• [Data lines]:
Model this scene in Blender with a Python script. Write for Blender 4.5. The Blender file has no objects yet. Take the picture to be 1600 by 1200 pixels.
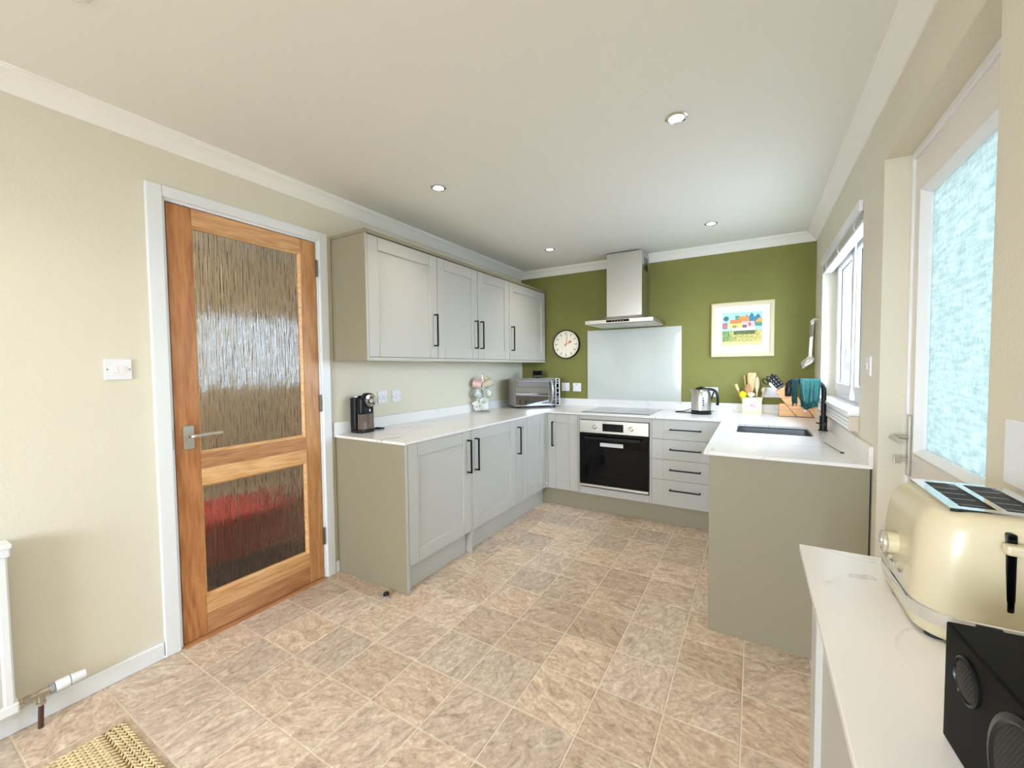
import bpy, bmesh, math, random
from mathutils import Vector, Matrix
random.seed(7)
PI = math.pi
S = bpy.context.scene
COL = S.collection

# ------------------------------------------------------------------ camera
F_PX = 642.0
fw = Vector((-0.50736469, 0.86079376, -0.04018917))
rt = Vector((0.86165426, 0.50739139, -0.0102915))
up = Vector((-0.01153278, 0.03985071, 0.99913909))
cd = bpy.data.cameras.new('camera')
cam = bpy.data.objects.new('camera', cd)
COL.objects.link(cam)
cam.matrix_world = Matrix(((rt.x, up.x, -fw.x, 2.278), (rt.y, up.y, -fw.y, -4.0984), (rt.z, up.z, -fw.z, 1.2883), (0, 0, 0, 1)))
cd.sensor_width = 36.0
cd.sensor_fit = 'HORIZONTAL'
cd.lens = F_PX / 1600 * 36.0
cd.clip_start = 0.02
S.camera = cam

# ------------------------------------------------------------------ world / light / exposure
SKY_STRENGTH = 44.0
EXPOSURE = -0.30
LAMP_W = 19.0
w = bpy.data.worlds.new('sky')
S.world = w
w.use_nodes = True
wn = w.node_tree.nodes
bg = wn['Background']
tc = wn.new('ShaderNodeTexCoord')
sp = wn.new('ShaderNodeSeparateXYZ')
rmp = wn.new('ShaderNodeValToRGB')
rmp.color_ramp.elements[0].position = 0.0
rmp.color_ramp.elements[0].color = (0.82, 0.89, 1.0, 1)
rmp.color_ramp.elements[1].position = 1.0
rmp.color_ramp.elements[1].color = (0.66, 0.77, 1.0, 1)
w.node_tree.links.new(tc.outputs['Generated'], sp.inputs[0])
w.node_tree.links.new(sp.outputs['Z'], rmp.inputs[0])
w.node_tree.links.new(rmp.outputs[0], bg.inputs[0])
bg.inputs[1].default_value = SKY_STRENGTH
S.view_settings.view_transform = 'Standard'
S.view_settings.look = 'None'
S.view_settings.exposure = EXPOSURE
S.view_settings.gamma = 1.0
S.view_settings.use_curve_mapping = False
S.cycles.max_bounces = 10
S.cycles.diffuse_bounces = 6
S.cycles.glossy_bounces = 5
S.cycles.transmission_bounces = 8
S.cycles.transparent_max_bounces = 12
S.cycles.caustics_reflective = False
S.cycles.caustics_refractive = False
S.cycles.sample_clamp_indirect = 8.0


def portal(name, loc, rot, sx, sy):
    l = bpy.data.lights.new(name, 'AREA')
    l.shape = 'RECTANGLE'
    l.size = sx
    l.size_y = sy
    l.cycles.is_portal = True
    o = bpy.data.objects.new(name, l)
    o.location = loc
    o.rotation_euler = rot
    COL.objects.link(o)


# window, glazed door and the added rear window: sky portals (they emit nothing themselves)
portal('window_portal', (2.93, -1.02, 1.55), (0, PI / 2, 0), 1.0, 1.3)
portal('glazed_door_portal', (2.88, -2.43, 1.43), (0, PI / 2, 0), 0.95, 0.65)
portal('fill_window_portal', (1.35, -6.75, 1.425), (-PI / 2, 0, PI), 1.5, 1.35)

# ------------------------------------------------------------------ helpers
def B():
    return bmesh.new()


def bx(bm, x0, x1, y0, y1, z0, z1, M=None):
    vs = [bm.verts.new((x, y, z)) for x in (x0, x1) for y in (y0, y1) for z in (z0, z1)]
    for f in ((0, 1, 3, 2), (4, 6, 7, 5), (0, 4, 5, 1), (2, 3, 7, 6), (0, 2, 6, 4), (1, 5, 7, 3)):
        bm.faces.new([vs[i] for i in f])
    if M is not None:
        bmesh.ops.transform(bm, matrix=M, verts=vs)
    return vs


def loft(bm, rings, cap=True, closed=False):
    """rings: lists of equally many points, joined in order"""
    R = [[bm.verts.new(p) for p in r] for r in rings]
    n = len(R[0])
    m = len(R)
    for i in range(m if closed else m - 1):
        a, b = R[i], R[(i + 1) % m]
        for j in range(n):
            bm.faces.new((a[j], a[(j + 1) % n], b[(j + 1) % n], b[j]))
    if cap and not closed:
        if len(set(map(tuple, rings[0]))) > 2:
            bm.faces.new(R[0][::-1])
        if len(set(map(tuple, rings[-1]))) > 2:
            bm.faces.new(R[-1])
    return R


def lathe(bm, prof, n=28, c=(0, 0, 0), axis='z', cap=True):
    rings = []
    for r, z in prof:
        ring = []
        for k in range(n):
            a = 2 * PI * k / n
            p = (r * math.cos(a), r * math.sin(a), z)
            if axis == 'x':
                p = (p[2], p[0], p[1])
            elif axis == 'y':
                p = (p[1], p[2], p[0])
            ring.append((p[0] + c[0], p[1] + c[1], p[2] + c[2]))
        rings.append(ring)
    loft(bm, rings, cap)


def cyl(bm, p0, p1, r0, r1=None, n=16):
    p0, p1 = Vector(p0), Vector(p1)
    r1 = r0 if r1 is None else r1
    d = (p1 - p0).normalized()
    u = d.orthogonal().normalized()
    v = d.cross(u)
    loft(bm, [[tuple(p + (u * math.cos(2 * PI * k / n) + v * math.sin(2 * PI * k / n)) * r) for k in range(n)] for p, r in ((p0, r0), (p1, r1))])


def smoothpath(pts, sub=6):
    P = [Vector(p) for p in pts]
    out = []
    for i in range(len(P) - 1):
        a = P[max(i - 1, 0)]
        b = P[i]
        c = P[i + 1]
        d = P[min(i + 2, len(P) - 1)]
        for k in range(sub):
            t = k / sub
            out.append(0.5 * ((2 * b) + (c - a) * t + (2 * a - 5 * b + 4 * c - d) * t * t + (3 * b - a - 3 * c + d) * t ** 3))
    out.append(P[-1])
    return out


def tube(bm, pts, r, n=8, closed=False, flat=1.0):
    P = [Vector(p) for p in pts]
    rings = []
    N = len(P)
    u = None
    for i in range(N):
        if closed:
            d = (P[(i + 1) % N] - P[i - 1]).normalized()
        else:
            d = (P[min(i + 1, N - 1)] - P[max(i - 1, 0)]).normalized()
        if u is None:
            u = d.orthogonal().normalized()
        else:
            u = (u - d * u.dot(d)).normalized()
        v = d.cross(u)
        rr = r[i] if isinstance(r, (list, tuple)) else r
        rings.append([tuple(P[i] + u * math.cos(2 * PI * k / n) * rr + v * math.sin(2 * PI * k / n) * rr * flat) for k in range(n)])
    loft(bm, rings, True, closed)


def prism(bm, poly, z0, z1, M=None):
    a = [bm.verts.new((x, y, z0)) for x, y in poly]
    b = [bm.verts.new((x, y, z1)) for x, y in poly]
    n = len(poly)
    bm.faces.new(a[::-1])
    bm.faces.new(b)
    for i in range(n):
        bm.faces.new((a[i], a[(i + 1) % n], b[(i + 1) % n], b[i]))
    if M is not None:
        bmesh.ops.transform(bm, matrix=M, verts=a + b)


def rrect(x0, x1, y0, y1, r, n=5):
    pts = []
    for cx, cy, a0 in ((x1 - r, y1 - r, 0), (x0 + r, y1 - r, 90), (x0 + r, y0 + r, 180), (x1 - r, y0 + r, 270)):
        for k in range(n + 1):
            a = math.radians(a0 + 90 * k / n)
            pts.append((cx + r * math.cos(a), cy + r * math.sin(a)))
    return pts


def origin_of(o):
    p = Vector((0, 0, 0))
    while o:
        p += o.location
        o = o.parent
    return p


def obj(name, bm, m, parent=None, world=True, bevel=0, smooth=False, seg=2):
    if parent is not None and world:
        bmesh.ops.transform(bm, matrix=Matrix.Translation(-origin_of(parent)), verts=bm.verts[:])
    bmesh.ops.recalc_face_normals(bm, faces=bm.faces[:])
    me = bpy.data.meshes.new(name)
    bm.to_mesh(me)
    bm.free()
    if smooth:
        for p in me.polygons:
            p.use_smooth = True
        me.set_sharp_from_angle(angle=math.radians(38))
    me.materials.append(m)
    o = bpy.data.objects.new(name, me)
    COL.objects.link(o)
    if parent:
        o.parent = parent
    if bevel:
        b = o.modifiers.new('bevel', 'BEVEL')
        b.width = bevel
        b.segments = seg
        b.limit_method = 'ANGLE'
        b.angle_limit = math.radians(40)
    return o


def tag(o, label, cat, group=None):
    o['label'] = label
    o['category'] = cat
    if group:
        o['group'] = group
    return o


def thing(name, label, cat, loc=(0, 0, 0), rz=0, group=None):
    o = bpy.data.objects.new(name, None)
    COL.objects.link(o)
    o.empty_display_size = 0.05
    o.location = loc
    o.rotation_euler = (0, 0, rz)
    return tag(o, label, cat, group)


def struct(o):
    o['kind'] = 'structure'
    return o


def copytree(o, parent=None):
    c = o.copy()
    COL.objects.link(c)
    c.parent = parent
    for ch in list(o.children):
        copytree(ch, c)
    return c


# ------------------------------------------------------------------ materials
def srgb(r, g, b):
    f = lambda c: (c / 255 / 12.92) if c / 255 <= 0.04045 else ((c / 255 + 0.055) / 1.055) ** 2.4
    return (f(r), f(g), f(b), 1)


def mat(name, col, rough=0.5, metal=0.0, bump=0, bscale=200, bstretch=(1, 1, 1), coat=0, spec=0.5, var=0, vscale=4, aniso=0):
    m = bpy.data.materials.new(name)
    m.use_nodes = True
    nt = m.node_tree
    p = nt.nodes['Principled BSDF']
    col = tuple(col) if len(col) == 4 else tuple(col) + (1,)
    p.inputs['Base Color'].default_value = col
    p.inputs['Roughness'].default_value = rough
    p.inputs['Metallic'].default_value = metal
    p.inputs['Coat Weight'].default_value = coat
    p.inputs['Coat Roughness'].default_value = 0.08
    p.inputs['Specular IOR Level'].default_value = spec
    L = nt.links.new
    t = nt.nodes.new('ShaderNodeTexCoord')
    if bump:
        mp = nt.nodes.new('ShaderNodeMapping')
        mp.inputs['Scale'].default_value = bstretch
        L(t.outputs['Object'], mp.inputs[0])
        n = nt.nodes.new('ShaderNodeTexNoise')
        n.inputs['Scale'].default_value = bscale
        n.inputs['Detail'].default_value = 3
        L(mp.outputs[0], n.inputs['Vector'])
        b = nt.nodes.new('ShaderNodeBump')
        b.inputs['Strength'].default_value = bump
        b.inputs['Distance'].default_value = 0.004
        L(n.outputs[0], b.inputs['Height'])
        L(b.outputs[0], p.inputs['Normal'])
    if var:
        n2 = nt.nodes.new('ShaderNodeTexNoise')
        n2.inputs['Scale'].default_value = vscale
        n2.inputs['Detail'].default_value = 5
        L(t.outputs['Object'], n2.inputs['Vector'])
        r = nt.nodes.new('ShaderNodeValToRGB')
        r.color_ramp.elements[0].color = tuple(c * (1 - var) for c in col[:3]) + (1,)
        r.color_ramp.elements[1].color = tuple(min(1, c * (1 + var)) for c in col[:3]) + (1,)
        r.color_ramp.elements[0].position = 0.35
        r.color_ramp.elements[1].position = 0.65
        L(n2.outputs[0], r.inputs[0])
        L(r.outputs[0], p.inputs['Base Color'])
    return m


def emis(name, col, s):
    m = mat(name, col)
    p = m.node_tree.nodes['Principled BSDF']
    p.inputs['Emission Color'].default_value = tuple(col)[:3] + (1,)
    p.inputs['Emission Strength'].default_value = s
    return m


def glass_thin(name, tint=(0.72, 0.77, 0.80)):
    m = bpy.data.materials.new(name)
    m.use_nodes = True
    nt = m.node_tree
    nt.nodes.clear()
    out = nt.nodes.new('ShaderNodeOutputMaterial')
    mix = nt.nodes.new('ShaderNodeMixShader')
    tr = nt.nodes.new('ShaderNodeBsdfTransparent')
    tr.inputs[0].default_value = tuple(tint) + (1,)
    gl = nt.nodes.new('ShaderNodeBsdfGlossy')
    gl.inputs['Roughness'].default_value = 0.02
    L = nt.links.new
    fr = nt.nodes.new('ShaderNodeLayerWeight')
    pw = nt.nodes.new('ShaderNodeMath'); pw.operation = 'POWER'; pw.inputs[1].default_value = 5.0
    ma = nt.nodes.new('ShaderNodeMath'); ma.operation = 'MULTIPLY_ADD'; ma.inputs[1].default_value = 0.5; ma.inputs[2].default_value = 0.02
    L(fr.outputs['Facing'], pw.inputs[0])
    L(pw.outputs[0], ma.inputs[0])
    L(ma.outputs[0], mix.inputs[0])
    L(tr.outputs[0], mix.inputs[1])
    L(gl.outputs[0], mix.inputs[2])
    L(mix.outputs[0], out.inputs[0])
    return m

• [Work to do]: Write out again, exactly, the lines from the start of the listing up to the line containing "S.camera = cam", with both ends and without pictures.

• [Solution for this exercise]:
Model this scene in Blender with a Python script. Write for Blender 4.5. The Blender file has no objects yet. Take the picture to be 1600 by 1200 pixels.
import bpy, bmesh, math, random
from mathutils import Vector, Matrix
random.seed(7)
PI = math.pi
S = bpy.context.scene
COL = S.collection

# ------------------------------------------------------------------ camera
F_PX = 642.0
fw = Vector((-0.50736469, 0.86079376, -0.04018917))
rt = Vector((0.86165426, 0.50739139, -0.0102915))
up = Vector((-0.01153278, 0.03985071, 0.99913909))
cd = bpy.data.cameras.new('camera')
cam = bpy.data.objects.new('camera', cd)
COL.objects.link(cam)
cam.matrix_world = Matrix(((rt.x, up.x, -fw.x, 2.278), (rt.y, up.y, -fw.y, -4.0984), (rt.z, up.z, -fw.z, 1.2883), (0, 0, 0, 1)))
cd.sensor_width = 36.0
cd.sensor_fit = 'HORIZONTAL'
cd.lens = F_PX / 1600 * 36.0
cd.clip_start = 0.02
S.camera = cam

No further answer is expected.